If you want one fallback app, then a third-party option like the one @mikeappsreviewer listed makes sense. But if you need reliabe setup and input controls, matching the app to your TV OS wins more often.
Fast check: look at the TV home screen. Roku, Google TV, Android TV, Fire TV, or VIDAA should be visible. That tells you what to install. If none connect, your phone and TV are probly on different Wi-Fi bands or the TV’s network control setting is off.
I’d actually split this a little differently than @mikeappsreviewer and @shizuka.
If your main pain point is setup screens, volume, and input switching, the “best” app is usually the one that matches the TV platform, not the one with the most features on paper. A lot of universal apps are fine once the TV is already configured, but they can get weird during first-time setup or when the TV is half-connected to Wi-Fi.

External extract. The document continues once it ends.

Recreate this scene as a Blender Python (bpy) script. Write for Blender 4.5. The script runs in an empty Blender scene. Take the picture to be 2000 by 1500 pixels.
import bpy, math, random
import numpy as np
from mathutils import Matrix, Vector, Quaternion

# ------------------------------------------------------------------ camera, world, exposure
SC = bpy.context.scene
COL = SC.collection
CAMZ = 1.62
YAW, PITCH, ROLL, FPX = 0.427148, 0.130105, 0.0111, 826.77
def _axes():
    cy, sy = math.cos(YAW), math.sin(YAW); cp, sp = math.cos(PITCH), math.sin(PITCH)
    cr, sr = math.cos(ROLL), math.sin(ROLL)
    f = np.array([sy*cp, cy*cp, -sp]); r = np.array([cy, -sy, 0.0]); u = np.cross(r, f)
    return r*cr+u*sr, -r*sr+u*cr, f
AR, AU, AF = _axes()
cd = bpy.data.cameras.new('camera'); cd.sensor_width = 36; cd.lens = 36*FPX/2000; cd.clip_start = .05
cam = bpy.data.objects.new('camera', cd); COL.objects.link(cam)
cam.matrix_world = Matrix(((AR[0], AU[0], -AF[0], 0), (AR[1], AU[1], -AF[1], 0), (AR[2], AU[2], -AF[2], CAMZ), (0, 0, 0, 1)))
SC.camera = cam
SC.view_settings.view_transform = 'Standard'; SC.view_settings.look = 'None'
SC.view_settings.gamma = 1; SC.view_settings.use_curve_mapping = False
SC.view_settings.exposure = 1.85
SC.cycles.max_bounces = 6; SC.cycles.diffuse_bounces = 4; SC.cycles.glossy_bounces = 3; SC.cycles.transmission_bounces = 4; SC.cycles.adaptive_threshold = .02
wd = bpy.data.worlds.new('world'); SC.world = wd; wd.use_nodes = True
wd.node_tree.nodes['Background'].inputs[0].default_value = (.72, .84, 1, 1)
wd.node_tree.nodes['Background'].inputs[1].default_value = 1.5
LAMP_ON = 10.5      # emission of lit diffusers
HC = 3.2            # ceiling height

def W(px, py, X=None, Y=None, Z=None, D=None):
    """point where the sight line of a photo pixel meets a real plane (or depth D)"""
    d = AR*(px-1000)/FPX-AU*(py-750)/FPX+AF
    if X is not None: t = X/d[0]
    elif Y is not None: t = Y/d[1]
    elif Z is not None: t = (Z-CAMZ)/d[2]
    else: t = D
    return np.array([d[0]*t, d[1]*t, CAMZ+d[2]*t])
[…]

My real-world ranking for reliability on iPhone:
- Apple TV-style control through Control Center? Not relevant here. People suggest random iPhone tricks and they do absolutly nothing for Hisense unless you’re using the right TV OS app.

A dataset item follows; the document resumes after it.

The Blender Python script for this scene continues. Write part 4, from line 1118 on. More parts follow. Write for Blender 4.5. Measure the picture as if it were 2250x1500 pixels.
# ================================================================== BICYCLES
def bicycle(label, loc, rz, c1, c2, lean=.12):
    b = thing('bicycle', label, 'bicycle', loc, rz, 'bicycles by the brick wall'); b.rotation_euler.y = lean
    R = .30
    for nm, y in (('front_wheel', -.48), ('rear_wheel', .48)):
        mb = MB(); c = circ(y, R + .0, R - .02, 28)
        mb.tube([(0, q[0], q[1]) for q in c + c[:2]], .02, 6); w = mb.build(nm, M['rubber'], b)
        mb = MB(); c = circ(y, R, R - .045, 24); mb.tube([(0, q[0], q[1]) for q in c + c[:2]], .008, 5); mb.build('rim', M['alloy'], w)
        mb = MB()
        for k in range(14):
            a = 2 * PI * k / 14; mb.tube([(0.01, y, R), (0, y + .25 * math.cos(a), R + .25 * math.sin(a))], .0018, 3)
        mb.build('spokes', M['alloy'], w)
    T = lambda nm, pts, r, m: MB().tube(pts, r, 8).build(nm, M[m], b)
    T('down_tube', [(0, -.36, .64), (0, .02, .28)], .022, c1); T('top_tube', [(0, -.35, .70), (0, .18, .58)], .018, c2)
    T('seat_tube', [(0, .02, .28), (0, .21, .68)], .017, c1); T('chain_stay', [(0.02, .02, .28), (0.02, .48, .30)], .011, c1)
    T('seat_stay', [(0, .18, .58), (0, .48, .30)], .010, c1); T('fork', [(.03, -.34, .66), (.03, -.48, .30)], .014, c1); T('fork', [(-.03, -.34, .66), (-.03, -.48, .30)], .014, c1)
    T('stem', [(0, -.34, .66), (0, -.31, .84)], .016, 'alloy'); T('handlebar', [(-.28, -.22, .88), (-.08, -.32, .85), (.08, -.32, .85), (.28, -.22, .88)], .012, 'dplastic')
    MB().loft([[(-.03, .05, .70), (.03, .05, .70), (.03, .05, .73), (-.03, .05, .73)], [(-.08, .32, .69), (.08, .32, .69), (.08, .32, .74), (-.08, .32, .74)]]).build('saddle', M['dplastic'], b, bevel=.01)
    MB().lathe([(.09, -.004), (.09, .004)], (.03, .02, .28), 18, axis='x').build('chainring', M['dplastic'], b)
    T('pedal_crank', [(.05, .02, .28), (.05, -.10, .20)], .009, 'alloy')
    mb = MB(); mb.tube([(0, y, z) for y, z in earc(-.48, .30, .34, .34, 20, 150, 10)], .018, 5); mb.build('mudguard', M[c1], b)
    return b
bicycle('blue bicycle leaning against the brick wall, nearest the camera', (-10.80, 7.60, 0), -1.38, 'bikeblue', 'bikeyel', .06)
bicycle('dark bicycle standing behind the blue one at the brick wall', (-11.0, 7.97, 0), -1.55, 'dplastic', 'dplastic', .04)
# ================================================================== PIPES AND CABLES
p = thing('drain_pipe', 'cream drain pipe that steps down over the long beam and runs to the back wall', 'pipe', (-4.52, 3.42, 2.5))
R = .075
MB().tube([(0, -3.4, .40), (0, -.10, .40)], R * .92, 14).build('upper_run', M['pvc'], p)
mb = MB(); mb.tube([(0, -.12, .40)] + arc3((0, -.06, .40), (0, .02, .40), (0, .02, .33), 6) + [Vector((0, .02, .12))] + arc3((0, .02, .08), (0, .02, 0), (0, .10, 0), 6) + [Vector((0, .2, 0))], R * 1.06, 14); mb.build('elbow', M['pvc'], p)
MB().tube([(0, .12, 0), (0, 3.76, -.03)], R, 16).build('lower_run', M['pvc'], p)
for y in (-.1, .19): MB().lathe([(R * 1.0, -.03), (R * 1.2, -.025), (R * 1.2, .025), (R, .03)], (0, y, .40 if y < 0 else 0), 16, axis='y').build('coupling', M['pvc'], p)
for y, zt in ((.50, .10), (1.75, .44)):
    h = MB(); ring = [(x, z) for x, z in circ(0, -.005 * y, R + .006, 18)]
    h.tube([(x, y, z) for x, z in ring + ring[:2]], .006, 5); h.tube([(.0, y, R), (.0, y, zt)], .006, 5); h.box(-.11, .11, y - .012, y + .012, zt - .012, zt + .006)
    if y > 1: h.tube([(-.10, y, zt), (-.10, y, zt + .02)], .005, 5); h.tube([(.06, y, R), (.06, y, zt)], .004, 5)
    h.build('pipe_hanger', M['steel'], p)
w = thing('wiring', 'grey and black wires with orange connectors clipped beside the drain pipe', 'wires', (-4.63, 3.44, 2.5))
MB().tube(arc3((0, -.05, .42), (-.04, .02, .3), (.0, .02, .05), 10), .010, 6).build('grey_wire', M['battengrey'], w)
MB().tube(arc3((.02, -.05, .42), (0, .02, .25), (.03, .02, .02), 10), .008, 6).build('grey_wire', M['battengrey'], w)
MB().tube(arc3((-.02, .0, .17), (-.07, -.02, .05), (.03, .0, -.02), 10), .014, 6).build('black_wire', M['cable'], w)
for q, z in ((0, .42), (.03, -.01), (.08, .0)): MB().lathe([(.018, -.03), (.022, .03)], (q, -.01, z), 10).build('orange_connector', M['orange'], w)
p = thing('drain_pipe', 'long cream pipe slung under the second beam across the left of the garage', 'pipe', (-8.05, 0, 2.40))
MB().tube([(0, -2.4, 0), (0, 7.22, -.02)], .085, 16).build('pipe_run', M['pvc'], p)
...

- Official Roku / Google TV / Fire TV / VIDAA app, depending on what your Hisense runs.
- A universal fallback app only if the official one won’t connect.
Where I slightly disagree with @mikeappsreviewer: “free” is nice, but if you need input control specifically, third-party apps are the first place stuff breaks. Where I disagree a bit with @shizuka: the official apps are usually best, but not always great at reconnecting after the TV sleeps. That part can still be annoying.
What I’d do:
- If the TV says Roku TV, use the Roku app
- If it says Google TV or Android TV, use Google TV
- If it says Fire TV, use Amazon Fire TV
- If it says VIDAA, use the VIDAA app
If none connect, check these before wasting another 30 min:
- iPhone and TV on the exact same Wi-Fi
- Turn off VPN on the phone
- Make sure “network remote control” is enabled in TV settings
- Some routers split 2.4 and 5 GHz weirdly, which can mess pairing up
If you want one backup app after that, then yeah, a universal one makes sense. But for the stuff you listed, I would not start there. Too many of them are janky tbh.